Impact of Increased Borrowings
Total Group Borrowings rose by 10% to N507.3 billion in FYE 2022, reflecting the company’s reliance on borrowing amidst operational and financial challenges. The rise in borrowings highlights the need for strategic financial management and debt servicing.
CEO’s Insights and Strategic Response
In response to the operational and financial hurdles, Wale Tinubu, Group Chief Executive of Oando PLC, outlined strategic measures. These include collaborating with partners to enhance security frameworks, exploring growth opportunities, and restructuring key facilities to align with cash flow dynamics.
Operations Review
Production Breakdown
The breakdown of production in FYE 2022 reveals a significant decrease across crude oil, NGLs, and natural gas. Crude oil production declined by 44%, NGLs by 72%, and natural gas by 6%. These reductions were primarily due to production downtimes and sabotage activities.
Capital Expenditures and Investments
Oando’s capital expenditures in FYE 2022 focused on the development of oil and gas assets, exploration, and evaluation activities. Investments totaled $101.9 million, with significant allocations to oil and gas properties across various operational licenses.
Financial Review
Revenue Dynamics
The surge in revenue to N2.0 trillion was driven by increased traded volumes and improved price realizations for crude oil and refined products. However, production declines and decreased NGL prices impacted overall revenue growth.

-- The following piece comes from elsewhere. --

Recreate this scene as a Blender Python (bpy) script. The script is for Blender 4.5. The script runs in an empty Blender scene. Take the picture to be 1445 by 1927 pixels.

Operating Profit and Net Interest Expenses
Operating profit saw a significant decline of 74% compared to FYE 2021, primarily due to the absence of one-off large reversals of impairments. Additionally, increased net interest expenses, influenced by global interest rate trends, contributed to financial challenges.
Conclusion
Oando PLC’s audited FYE 2022 results reflect a mixed performance characterized by operational resilience in trading activities and production challenges in the upstream sector. The company’s strategic response underlines a proactive approach to address operational issues, enhance security measures, and explore growth avenues.